● **WRITTEN PROBLEM**
Retype the whole listing, please, keeping every line exact and dropping the pictures.

● **DATA**
━━━━━━━━━━━━━━━━
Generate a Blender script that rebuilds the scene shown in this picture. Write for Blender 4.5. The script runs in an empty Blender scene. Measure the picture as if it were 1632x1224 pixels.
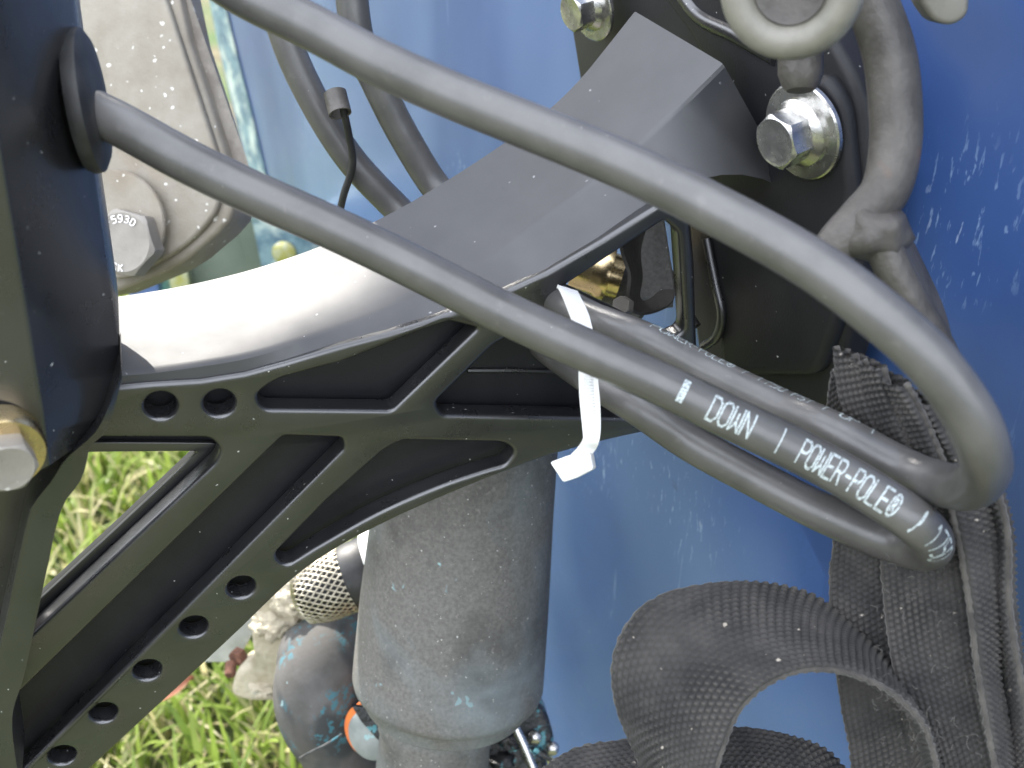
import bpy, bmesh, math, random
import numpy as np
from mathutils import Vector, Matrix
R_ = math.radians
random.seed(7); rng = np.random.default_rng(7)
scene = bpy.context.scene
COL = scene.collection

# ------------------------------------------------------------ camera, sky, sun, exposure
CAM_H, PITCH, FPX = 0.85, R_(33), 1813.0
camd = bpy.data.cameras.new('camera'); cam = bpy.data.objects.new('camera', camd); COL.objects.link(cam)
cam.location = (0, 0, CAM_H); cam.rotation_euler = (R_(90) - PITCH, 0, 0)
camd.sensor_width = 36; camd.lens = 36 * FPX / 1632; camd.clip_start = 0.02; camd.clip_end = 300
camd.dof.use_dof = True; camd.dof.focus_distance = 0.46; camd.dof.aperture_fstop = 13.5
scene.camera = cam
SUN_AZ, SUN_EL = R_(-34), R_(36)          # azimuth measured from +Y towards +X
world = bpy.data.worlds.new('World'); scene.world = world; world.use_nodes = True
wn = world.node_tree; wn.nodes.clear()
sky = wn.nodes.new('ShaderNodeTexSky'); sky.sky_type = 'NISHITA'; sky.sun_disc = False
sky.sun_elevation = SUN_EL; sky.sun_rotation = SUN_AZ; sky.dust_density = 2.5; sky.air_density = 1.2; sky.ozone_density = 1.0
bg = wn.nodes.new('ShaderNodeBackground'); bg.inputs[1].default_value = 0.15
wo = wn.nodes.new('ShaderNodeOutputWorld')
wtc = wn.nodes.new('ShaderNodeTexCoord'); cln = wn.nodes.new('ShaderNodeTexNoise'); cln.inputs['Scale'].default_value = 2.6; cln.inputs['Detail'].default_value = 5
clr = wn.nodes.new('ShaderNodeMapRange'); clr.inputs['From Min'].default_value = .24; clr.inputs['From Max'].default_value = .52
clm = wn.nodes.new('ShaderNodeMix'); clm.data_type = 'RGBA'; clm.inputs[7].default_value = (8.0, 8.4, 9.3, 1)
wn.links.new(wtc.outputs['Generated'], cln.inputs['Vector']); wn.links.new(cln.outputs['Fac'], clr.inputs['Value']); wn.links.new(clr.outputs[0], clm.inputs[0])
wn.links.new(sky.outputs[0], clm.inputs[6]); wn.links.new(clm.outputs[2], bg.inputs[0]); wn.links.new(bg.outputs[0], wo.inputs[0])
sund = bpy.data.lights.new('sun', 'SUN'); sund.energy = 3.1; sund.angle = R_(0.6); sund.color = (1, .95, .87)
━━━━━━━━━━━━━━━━
● **ANSWER IN FULL**
Generate a Blender script that rebuilds the scene shown in this picture. Write for Blender 4.5. The script runs in an empty Blender scene. Measure the picture as if it were 1632x1224 pixels.
import bpy, bmesh, math, random
import numpy as np
from mathutils import Vector, Matrix
R_ = math.radians
random.seed(7); rng = np.random.default_rng(7)
scene = bpy.context.scene
COL = scene.collection

# ------------------------------------------------------------ camera, sky, sun, exposure
CAM_H, PITCH, FPX = 0.85, R_(33), 1813.0
camd = bpy.data.cameras.new('camera'); cam = bpy.data.objects.new('camera', camd); COL.objects.link(cam)
cam.location = (0, 0, CAM_H); cam.rotation_euler = (R_(90) - PITCH, 0, 0)
camd.sensor_width = 36; camd.lens = 36 * FPX / 1632; camd.clip_start = 0.02; camd.clip_end = 300
camd.dof.use_dof = True; camd.dof.focus_distance = 0.46; camd.dof.aperture_fstop = 13.5
scene.camera = cam
SUN_AZ, SUN_EL = R_(-34), R_(36)          # azimuth measured from +Y towards +X
world = bpy.data.worlds.new('World'); scene.world = world; world.use_nodes = True
wn = world.node_tree; wn.nodes.clear()
sky = wn.nodes.new('ShaderNodeTexSky'); sky.sky_type = 'NISHITA'; sky.sun_disc = False
sky.sun_elevation = SUN_EL; sky.sun_rotation = SUN_AZ; sky.dust_density = 2.5; sky.air_density = 1.2; sky.ozone_density = 1.0
bg = wn.nodes.new('ShaderNodeBackground'); bg.inputs[1].default_value = 0.15
wo = wn.nodes.new('ShaderNodeOutputWorld')
wtc = wn.nodes.new('ShaderNodeTexCoord'); cln = wn.nodes.new('ShaderNodeTexNoise'); cln.inputs['Scale'].default_value = 2.6; cln.inputs['Detail'].default_value = 5
clr = wn.nodes.new('ShaderNodeMapRange'); clr.inputs['From Min'].default_value = .24; clr.inputs['From Max'].default_value = .52
clm = wn.nodes.new('ShaderNodeMix'); clm.data_type = 'RGBA'; clm.inputs[7].default_value = (8.0, 8.4, 9.3, 1)
wn.links.new(wtc.outputs['Generated'], cln.inputs['Vector']); wn.links.new(cln.outputs['Fac'], clr.inputs['Value']); wn.links.new(clr.outputs[0], clm.inputs[0])
wn.links.new(sky.outputs[0], clm.inputs[6]); wn.links.new(clm.outputs[2], bg.inputs[0]); wn.links.new(bg.outputs[0], wo.inputs[0])
sund = bpy.data.lights.new('sun', 'SUN'); sund.energy = 3.1; sund.angle = R_(0.6); sund.color = (1, .95, .87)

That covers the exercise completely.